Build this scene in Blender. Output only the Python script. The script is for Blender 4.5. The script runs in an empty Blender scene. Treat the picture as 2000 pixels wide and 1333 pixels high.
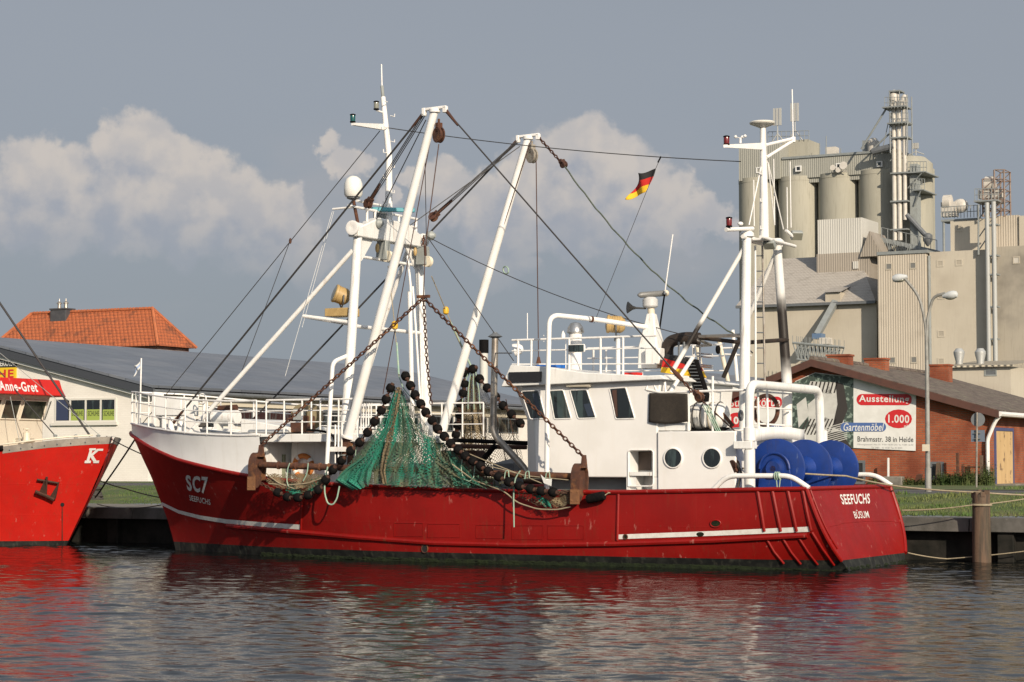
import bpy, math, random
from mathutils import Vector, Matrix, noise
random.seed(7)
S = bpy.context.scene
COL = S.collection
R = math.radians
# ------------------------------------------------------------------ camera
F, CX, CY, HZ = 4166.0, 1000.0, 666.5, 905.0
PITCH = math.atan((HZ - CY) / F)
CAM = Vector((0, 0, 2.4))
cd = bpy.data.cameras.new('camera'); cam = bpy.data.objects.new('camera', cd); COL.objects.link(cam)
cam.location = CAM; cam.rotation_euler = (R(90) + PITCH, 0, 0)
cd.sensor_width = 36; cd.lens = F / 2000 * 36; cd.clip_start = 0.5; cd.clip_end = 6000
S.camera = cam
S.view_settings.view_transform = 'Standard'; S.view_settings.look = 'None'
S.view_settings.gamma = 1; S.view_settings.use_curve_mapping = False
S.view_settings.exposure = 0.22
S.cycles.max_bounces = 6; S.cycles.transparent_max_bounces = 24
S.cycles.caustics_reflective = False; S.cycles.caustics_refractive = False
# ------------------------------------------------------------------ sun and sky
SUN_EL, SUN_AZ = R(24), R(22)          # azimuth: to the right of straight behind the camera
sv = Vector((math.sin(SUN_AZ) * math.cos(SUN_EL), -math.cos(SUN_AZ) * math.cos(SUN_EL), math.sin(SUN_EL)))
sd = bpy.data.lights.new('sun', 'SUN'); sun = bpy.data.objects.new('sun', sd); COL.objects.link(sun)
sd.energy = 4.7; sd.angle = R(0.6); sd.color = (1.0, 0.86, 0.68)
sun.rotation_euler = sv.to_track_quat('Z', 'Y').to_euler(); sun.location = (60, -60, 60)

wd = bpy.data.worlds.new('World'); S.world = wd; wd.use_nodes = True
nt = wd.node_tree; nt.nodes.clear()
def N(t, kind, **kw):
    n = t.nodes.new(kind)
    for k, v in kw.items():
        if k.startswith('i_'):
            n.inputs[int(k[2:])].default_value = v
        else:
            setattr(n, k, v)
    return n
def mth(t, op, a, b=None, c=None, clamp=False):
    n = t.nodes.new('ShaderNodeMath'); n.operation = op; n.use_clamp = clamp
    for i, x in enumerate((a, b, c)):
        if x is None: continue
        if isinstance(x, (int, float)): n.inputs[i].default_value = x
        else: t.links.new(x, n.inputs[i])
    return n.outputs[0]
def mixc(t, fac, a, b, blend='MIX'):
    n = t.nodes.new('ShaderNodeMix'); n.data_type = 'RGBA'; n.blend_type = blend
    for sock, x in ((n.inputs[0], fac), (n.inputs[6], a), (n.inputs[7], b)):
        if isinstance(x, (int, float)): sock.default_value = x
        elif isinstance(x, tuple): sock.default_value = (*x[:3], 1)
        else: t.links.new(x, sock)
    return n.outputs[2]
def smooth(t, x, lo, hi):
    n = t.nodes.new('ShaderNodeMapRange'); n.interpolation_type = 'SMOOTHSTEP'
    t.links.new(x, n.inputs[0]); n.inputs[1].default_value = lo; n.inputs[2].default_value = hi
    return n.outputs[0]
# clouds: heaps of puffs given by azimuth and elevation, edges broken by noise
PUFFS = [(-30,395,90),(75,315,58),(70,370,80),(130,355,56),(170,400,80),(225,300,54),(290,310,66),(345,320,62),(240,360,90),(330,385,90),
         (400,360,70),(455,395,66),(430,430,70),(520,410,62),(570,405,45),(590,440,46),(500,470,75),(590,520,55),(650,300,30),(690,330,34),
         (1148,272,60),(1100,320,80),(1185,330,78),(1010,350,66),(1060,390,80),(1150,400,100),(1250,380,80),(1330,380,52),(1330,420,70),
         (1400,420,46),(1290,440,70),(900,350,44),(950,400,60),(870,430,45),(1040,450,60),(760,400,34),(990,520,50),(860,370,50),(1440,450,30),(810,350,30),(250,430,90),(150,450,80),(50,440,70),(380,440,80),(1180,440,80),(1100,460,70),(960,450,60)]
g = bpy.data.node_groups.new('cloud_field', 'ShaderNodeTree')
g.interface.new_socket('V', in_out='INPUT', socket_type='NodeSocketVector')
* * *
DIRECTIONS FOR THIS TASK: Your task is to restate word for word the lines from the top of the data to the line containing "sun.rotation_euler = sv.to_track_quat('Z', 'Y').to_euler();", both ends included, with every picture left out.

SOLUTION TO THE EXERCISE:
Build this scene in Blender. Output only the Python script. The script is for Blender 4.5. The script runs in an empty Blender scene. Treat the picture as 2000 pixels wide and 1333 pixels high.
import bpy, math, random
from mathutils import Vector, Matrix, noise
random.seed(7)
S = bpy.context.scene
COL = S.collection
R = math.radians
# ------------------------------------------------------------------ camera
F, CX, CY, HZ = 4166.0, 1000.0, 666.5, 905.0
PITCH = math.atan((HZ - CY) / F)
CAM = Vector((0, 0, 2.4))
cd = bpy.data.cameras.new('camera'); cam = bpy.data.objects.new('camera', cd); COL.objects.link(cam)
cam.location = CAM; cam.rotation_euler = (R(90) + PITCH, 0, 0)
cd.sensor_width = 36; cd.lens = F / 2000 * 36; cd.clip_start = 0.5; cd.clip_end = 6000
S.camera = cam
S.view_settings.view_transform = 'Standard'; S.view_settings.look = 'None'
S.view_settings.gamma = 1; S.view_settings.use_curve_mapping = False
S.view_settings.exposure = 0.22
S.cycles.max_bounces = 6; S.cycles.transparent_max_bounces = 24
S.cycles.caustics_reflective = False; S.cycles.caustics_refractive = False
# ------------------------------------------------------------------ sun and sky
SUN_EL, SUN_AZ = R(24), R(22)          # azimuth: to the right of straight behind the camera
sv = Vector((math.sin(SUN_AZ) * math.cos(SUN_EL), -math.cos(SUN_AZ) * math.cos(SUN_EL), math.sin(SUN_EL)))
sd = bpy.data.lights.new('sun', 'SUN'); sun = bpy.data.objects.new('sun', sd); COL.objects.link(sun)
sd.energy = 4.7; sd.angle = R(0.6); sd.color = (1.0, 0.86, 0.68)
sun.rotation_euler = sv.to_track_quat('Z', 'Y').to_euler(); sun.location = (60, -60, 60)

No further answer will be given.